Era il 1985. L’esperienza chiave per diventare imprenditore la feci come manager in Giubergia Warburg. Una start up nata dall’unione di due forze, la famiglia Giubergia e il gruppo inglese Warburg, a quei tempi uno dei marchi più noti della City londinese. Venivo da Mediobanca, e i soci mi offrirono di guidare l’azienda. Avevo solo 32 anni, un’opportunità straordinaria. La società divenne negli anni successivi leader nell’intermediazione di Piazza Affari e fu il mio trampolino di lancio per l’avventura imprenditoriale che avevo tanto atteso.

Nel 1999, in un ufficio temporaneo di Via Conservatorio a Milano, in mezzo a scatoloni e speranze, prese forma Kairos. Un’azienda che ho guidato per oltre vent’anni e che è stata per me molto di più di un lavoro. È stata la mia passione. Ma non ho mai dimenticato un altro impegno che sin da ragazzo avevo preso con me stesso, quello di cambiare vita al compimento dei sessant’anni. Come scrivo in “Uomini e Soldi” non mi sarei mai aspettato che fosse proprio quest’ultimo passo ad essere il più difficile. Lasciare l’azienda che hai contribuito a fondare e che hai guidato per tanti anni, le persone che hai selezionato una ad una e con le quali hai attraversato ogni genere di difficoltà, i clienti e le loro famiglie, è un pensiero che spesso mi ha preso alla gola e tolto il sonno. Ma sono andato avanti certo di fare la cosa giusta.
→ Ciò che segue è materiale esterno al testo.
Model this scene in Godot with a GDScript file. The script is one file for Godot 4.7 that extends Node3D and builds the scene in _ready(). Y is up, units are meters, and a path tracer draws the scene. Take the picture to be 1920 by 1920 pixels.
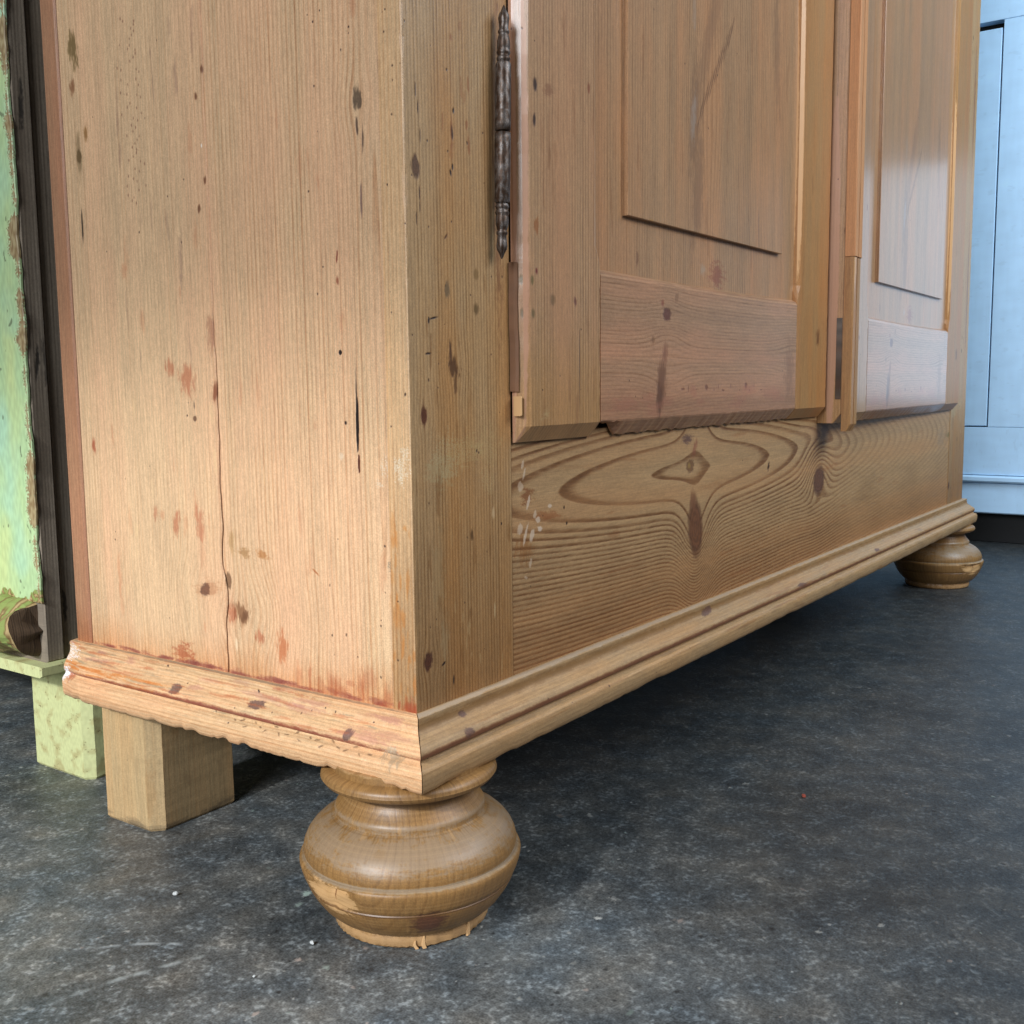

Così ho fondato Samhita. Già la scelta del nome dice molto. Kairos è un archetipo che indica il momento magico, il carpe diem. La fase nella vita in cui sei al massimo delle tue capacità fisiche e intellettive. Samhita vuol dire collegare, unire, mettere insieme. Appartiene a una fase diversa, in cui la saggezza che proviene dall’esperienza prevale sulla forza dell’azione.

Investimenti, consulenza, filantropia, educazione finanziaria. C’è ancora tanto, tanto da fare. Ma in un modo diverso e solo insieme alle persone con le quali condivido idee e valori.